Though romantic/horrific elements and a tacked-in police investigation bring it upto feature length (73 minutes), not a lot happens beyond the striking of horror movie poses and girlie footage of the leads.  This isn’t as demented as writer-director Emilio Vieyra’s earlier Placer Sangriento (aka Feast of Flesh or The Deadly Organ) or La venganza del Sexo (The Curious Dr Humpp) – as if the filmmaker were trying hard to abide by genre rules he didn’t quite understand or make a film which could be passed off as an ordinary horror-sex film.

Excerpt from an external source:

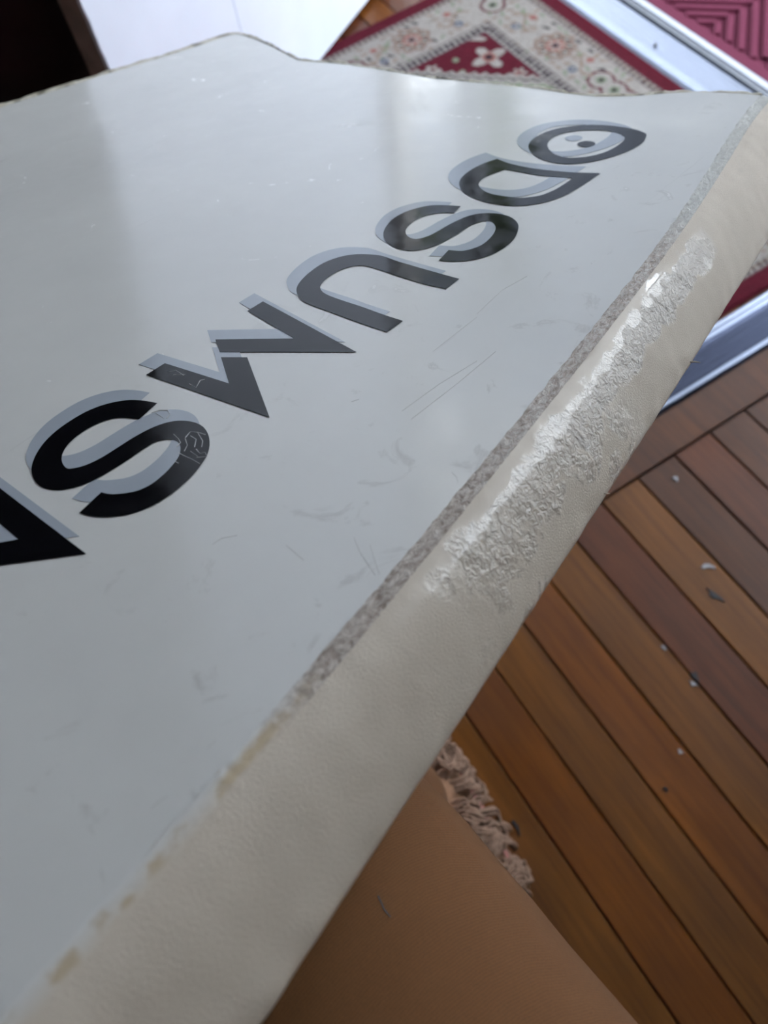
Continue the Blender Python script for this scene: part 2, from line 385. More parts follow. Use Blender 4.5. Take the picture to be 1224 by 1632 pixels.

It has situations rather than plot elements – lifting from Playgirls and the Vampire, Dracula – Prince of Darkness and many other let’s-stay-the-night-at-the-abandoned-castle pictures but is liberal with flesh and blood until a finish which stutters to a dead stop rather than wind anything up.  Beltran and Prat are pouting presences with Russ Meyer silhouettes, but all the male characters – including the regulation cloaked Latin vampire and a hepcat with a beard (producer Orestes Trucco) – are cardboard cutouts.  It’s gorgeous-looking, though – with rich ruby reds (for the tinted shots of vampire gulls and spurting blood), sumptuous fleshtones (for the voluptuous cheesecake) and velvety black (for the shadows of the old dark house).  Quite a lot of it consists of footage possibly shot silent, with funky/weird Victor Buchino score over montage-type sequences (Vieyra favours Russ Meyer’s editing style as well as his starlet casting type) and minimal talk or sound effects.  It’s strangely well-lit, offering a semi-surreal version of day-for-night.  The overkill climax has the vampires staked and then carried in coffins to the local crematorium to be reduced to ashes, but the Klove-style sinister lurking servant opens the oven and bat/bird shapes flutter out into the red sky in an early evil-lives-on final twist.

First person to comment on the vampire actor’s name being homonymous with cliché wins the Obvious Joke prize.